The Appropriations & Finance Committee met in a public session to review special appropriations, supplemental requests and proposed fund transfers for fiscal 2027 and later years. After introductory remarks and a roll call, the committee adopted a motion to accept the executive recommendation for the set of agencies identified as the "consensus" packet, while adopting LFC-recommended language for the Vocational Rehabilitation Division.
Amanda Breiding, chief of staff for HAFC, opened the session by walking members through the packet and the process, saying, “You all have heard over 50 agencies this week…This morning, I just wanna talk through a little bit of what's on the agenda so we all know what's happening and what you're voting on, what you're not voting on.” Joseph Simon, an LFC analyst, summarized the executive special appropriations recommendation as "$2,238,000,000," with about $1.7 billion from the general fund concentrated primarily in the special appropriations category.
Vice Chair Dixon moved to "adopt the executive budget recommendation on all agencies included in the consensus packet with the adoption of the LFC recommended language for the Vocational Rehabilitation Division," a motion the chair declared adopted after no opposition was raised. The committee made clear that adopting consensus agencies was intended to save time and that the larger special appropriations packet would receive detailed page-by-page review and follow-up work groups.

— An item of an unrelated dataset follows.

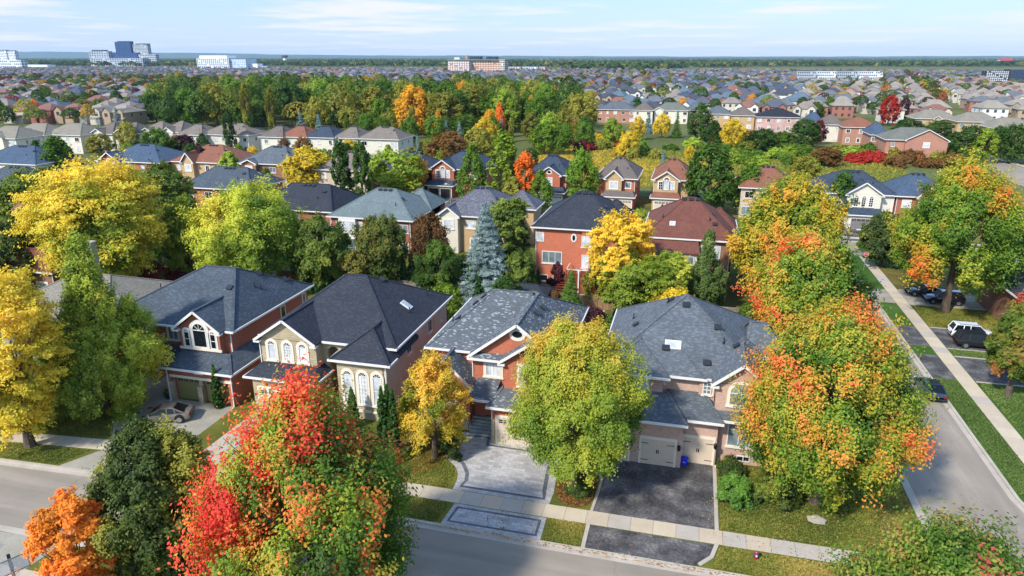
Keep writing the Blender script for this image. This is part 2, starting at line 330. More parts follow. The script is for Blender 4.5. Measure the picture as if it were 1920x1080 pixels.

The presentation flagged major items that members highlighted for follow-up. Analysts noted substantial differences between the executive and LFC recommendations driven largely by fund transfers. Committee members asked for additional detail and documentation on prior-year spending and project status — for example, a request for an accounting of a previously appropriated $6 million for the Santa Fe Magistrate Court and for reports or outcome data tied to criminal justice pilot programs. Members also asked staff to pull together funding inventories for cross-cutting topics such as cybersecurity, water projects and public media support.
Next steps: analysts will continue the full-committee review of the specials and supplementals, identify guardrails in language where needed, and form work groups to examine IT requests, BAR authority, and other high-dollar items before final committee recommendations.